Five SpaceX Starlink satellites are about to burn up

Five of SpaceX's Starlink constellation satellites are set to come burning back through Earth's atmosphere, an unexpectedly low attrition rate following the company's launch in late May. A total of sixty Starlink satellites launched on a Space X Falcon 9 rocket, the first steps toward Elon Musk's company beginning a satellite broadband service that could eventually bring connectivity to historically offline regions.

The launch put a number of key technologies to the test in a way which could've gone dramatically wrong. Unlike the typical cuboid shape, each Starlink satellite is broad and flat. That allowed the Falcon 9 to be tightly packed with them, each designed to unfurl a solar panel as it shifts into orbit.

Initial reports suggested everything was going to plan, with all sixty of the satellites in communication with Earth. Since then, however, three have proved more troublesome. Having lost contact with SpaceX, they'll now burn up in the atmosphere.

"Three satellites which initially communicated with the ground but are no longer in service, will passively deorbit," a SpaceX spokesperson told Space News. Two of the functioning satellites, however, will be sacrificed intentionally. That's because SpaceX plans to use them to demonstrate to regulators that its deorbiting system works as promised.

That reassurance to the US FCC has been a key argument of companies looking to establish constellation satellite networks. As with the designs of other projects, Starlink satellites are set up to burn completely in the atmosphere when they reach end-of-life. They also have thrusters that can reposition them in orbit, in case of potential collisions or if debris is spotted.

"Due to their design and low orbital position," the SpaceX spokesperson confirmed, "all five deorbiting satellites will disintegrate once they enter Earth's atmosphere in support of SpaceX's commitment to a clean space environment."

While 55 out of 60 satellites is undoubtedly an impressive success rate for the company's first launch, they're a fraction of what SpaceX actually has in mind. A total of around 12,000 satellites are planned for the constellation in total, though operations – albeit initially only in North America – are expected to start before the whole swarm is in place.

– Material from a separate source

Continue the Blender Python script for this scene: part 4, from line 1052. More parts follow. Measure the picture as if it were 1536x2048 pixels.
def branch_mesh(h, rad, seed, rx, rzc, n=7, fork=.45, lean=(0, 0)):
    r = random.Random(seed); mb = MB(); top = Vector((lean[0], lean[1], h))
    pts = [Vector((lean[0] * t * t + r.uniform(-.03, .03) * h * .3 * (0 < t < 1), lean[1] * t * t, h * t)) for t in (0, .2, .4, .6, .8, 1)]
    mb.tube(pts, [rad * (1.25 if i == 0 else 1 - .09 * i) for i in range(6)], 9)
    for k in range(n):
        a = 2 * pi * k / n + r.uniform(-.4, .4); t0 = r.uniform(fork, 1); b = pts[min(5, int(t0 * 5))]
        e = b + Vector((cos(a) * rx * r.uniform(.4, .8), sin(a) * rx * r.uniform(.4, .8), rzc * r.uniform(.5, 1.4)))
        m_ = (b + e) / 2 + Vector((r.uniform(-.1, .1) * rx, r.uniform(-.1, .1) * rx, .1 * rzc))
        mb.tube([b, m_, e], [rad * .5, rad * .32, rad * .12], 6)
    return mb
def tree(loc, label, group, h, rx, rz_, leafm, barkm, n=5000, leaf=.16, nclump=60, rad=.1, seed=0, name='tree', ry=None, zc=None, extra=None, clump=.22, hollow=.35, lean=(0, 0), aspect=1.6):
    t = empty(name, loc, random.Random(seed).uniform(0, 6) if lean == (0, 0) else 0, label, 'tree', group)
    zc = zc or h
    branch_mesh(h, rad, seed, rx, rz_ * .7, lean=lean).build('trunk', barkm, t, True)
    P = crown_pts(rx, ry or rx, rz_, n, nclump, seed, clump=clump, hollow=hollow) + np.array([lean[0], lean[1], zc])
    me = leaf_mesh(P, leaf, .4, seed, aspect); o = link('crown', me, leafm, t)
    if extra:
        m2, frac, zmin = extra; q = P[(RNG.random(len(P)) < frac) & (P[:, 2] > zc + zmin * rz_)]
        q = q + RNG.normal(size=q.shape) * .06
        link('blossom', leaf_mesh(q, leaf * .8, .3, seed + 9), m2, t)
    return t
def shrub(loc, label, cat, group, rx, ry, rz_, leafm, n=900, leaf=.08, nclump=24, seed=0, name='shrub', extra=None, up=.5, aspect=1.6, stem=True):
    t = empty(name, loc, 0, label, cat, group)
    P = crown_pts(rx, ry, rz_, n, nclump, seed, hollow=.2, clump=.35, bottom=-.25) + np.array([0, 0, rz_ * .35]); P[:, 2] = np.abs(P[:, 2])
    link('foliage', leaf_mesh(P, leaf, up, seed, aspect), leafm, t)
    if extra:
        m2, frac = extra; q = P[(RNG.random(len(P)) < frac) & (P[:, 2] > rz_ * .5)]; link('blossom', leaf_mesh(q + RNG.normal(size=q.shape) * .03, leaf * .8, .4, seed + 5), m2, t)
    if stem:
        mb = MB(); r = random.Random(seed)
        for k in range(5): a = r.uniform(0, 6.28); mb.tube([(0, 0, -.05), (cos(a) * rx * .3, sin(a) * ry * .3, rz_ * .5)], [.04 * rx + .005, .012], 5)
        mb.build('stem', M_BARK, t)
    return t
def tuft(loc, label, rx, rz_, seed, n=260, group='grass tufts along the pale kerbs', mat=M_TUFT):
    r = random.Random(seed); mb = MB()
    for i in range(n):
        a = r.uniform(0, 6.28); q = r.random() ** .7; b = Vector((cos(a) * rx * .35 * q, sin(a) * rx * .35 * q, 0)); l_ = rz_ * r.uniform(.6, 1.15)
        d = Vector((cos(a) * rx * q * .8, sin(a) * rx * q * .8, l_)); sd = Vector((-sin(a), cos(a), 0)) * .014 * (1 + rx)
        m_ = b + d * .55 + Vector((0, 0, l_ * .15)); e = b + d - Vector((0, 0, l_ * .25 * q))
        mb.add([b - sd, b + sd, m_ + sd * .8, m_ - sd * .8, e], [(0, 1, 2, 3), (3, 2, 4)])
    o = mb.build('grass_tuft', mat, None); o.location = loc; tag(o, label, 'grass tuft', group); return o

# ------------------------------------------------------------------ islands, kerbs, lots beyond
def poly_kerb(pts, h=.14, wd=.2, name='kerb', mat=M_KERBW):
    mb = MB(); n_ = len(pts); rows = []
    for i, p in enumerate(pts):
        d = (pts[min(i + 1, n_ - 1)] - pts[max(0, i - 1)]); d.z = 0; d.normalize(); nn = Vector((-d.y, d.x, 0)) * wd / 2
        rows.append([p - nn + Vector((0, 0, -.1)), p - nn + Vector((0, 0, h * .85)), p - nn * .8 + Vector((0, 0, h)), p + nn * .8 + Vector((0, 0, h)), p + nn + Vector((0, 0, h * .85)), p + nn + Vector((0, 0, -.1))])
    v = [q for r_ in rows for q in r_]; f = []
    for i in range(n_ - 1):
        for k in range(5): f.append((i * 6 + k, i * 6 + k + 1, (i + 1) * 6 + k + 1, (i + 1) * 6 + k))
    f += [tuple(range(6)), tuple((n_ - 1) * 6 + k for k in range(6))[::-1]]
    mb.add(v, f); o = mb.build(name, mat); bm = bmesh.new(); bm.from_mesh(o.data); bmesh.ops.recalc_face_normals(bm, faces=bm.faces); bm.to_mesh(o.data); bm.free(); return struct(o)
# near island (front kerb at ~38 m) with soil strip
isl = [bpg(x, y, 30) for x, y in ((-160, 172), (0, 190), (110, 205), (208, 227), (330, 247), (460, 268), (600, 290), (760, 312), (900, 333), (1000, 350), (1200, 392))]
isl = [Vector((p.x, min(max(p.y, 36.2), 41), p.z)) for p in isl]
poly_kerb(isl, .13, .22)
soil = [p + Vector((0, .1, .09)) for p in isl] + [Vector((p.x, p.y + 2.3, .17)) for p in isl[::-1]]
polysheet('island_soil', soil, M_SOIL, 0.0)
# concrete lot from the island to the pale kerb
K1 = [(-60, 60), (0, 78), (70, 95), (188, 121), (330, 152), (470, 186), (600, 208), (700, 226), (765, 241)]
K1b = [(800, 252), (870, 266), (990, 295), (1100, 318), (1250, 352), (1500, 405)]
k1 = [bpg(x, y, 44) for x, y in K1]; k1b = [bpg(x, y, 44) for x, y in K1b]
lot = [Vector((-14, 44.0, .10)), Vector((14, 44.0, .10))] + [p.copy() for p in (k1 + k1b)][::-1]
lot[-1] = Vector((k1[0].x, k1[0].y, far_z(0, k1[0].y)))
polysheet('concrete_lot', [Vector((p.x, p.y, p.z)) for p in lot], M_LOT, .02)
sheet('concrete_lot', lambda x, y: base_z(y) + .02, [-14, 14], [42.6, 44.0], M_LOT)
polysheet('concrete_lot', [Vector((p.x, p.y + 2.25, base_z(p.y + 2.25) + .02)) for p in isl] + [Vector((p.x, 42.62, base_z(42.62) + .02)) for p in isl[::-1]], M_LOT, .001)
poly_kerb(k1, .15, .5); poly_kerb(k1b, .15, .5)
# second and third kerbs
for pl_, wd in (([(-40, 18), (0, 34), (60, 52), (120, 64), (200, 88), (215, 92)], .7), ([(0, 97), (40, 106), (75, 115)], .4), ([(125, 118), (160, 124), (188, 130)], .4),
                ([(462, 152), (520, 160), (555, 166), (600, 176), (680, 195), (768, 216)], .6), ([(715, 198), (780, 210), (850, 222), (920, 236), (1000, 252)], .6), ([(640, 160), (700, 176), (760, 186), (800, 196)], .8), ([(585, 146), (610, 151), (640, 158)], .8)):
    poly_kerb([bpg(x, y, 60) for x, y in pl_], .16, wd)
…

What's likely to present an even more pressing challenge, however, is push-back from the scientific community. SpaceX has found itself forced to defend Starlink from astronomers, concerned that the constellation will be significantly brighter than was initially suggested, and as a result a potential threat to telescopes. While Musk has insisted that early brightness readings were anomalous, as the satellites moved into position, he also argued that space telescopes were the natural evolution of astronomy.